Viernes, 6 de abril de 2012 | Hoy
Por Juan Pablo Sutherland
El contexto reciente del asesinato del joven gay Daniel Zamudio (27 años) por cuatro jóvenes neonazis en Santiago da cuenta de violencias sistemáticas y permanentes en la sociedad chilena, violencia no sólo de los agresores y provocadores de su muerte sino de la responsabilidad política de muchos actores. El impacto público de su muerte lo ha convertido en un símbolo de las luchas por la discriminación sexual, pero también da cuenta de la desidia de las instituciones públicas y la clase política por temas de derechos humanos y sexuales en Chile. Hace más de 8 años se tramita una ley de antidiscriminación en el Congreso chileno, pero no ha tenido avances ni en los gobiernos de la Concertación ni en el actual gobierno de derecha. Quizás ahora, por el revuelo público del caso y pensando en los votos de las próximas elecciones municipales, se tenga una voluntad política circunstancial, que incluso, aunque la ley llegue a promulgarse, ya muchos la critican, cuestionando su real eficacia para lograr detener la discriminación sexual y los crímenes de odio (en Chile no existe particularmente esa figura para los asesinatos a homosexuales). Dentro de este contexto, el Estado chileno fue condenado hace dos semanas por la Corte Interamericana de Derechos Humanos por el caso de la jueza Karen Atala, a quien le quitaron la tuición de sus hijas por el solo hecho de ser lesbiana y “el posible peligro que significaba para la vida de sus propias hijas que su madre tuviera una orientación sexual diferente a la norma”. Condena que, luego de 11 años del caso, vuelve a señalar al Estado chileno con serias dificultades respecto de temas de discriminación sexual por parte de sus instituciones (tribunales, ministerios, etcétera). En este caso, el Estado chileno está obligado a realizar un acto reparatorio por la violación de derechos humanos a la jueza Karen Atala.

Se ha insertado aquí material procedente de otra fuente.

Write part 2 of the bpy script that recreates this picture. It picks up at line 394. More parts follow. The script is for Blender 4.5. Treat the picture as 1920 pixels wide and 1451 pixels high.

La muerte de Daniel Zamudio es expresión de una violencia institucionalizada que no sólo afecta a las minorías sexuales sino a quienes resultan diferentes para el poder (mapuches, mujeres, anarquistas, homosexuales, trans, lesbianas... y una larga lista). Chile, en temas valóricos, se ha destacado por su retraso y conservadurismo. Fue uno de los últimos países en tener ley de divorcio en el mundo y recién hoy se debate por la posibilidad despenalizar el aborto terapéutico, “que en Chile es ilegal”. La penalización fue realizada por la dictadura de Pinochet al final de su mandato: medidas agonizantes para dejar amarrados diferentes temas clave. La muerte de Daniel Zamudio ha impactado por su brutalidad pero, de acuerdo con el contexto reciente, da cuenta de la indiferencia y apatía de la clase política por avanzar en temas espinosos. Su revuelo responde a una maduración política de la sociedad civil, que cada vez con más fuerza enfrenta los poderes institucionalizados; el movimiento estudiantil es un ejemplo de ello y también las revueltas en Aysen, en el sur del país.
En Chile, todos los años conocemos muertes por femicidio. Pero, al parecer, las políticas públicas siempre resultan tardías, los recursos fallan, y en muchos casos mujeres que se acogen a la legislación de violencia intrafamiliar mueren por la ineficacia de la ley que burocráticamente resulta inoperante en decenas de ocasiones. La muerte de Daniel Zamudio, joven de 27 años, expresa sin duda una violencia que se fue institucionalizando. En Santiago se puede caminar dos o tres cuadras en José Miguel de la Barra, espacio “protegido” por el buen gusto y un mercado gay emergente. Burbuja social del mercado que no coincide en las libertades y derechos que se suponen bases del sistema democrático (en ese caso, el modelo neoliberal impuesto en Chile no es correlato de ejercicio de derechos). Cruzando Alameda, a unas cuadras del barrio gay, Daniel Zamudio fue brutalmente golpeado. Al parecer, como dice Néstor García Canclini, somos consumidores del siglo XXI, pero seguimos siendo ciudadanos del siglo XIX.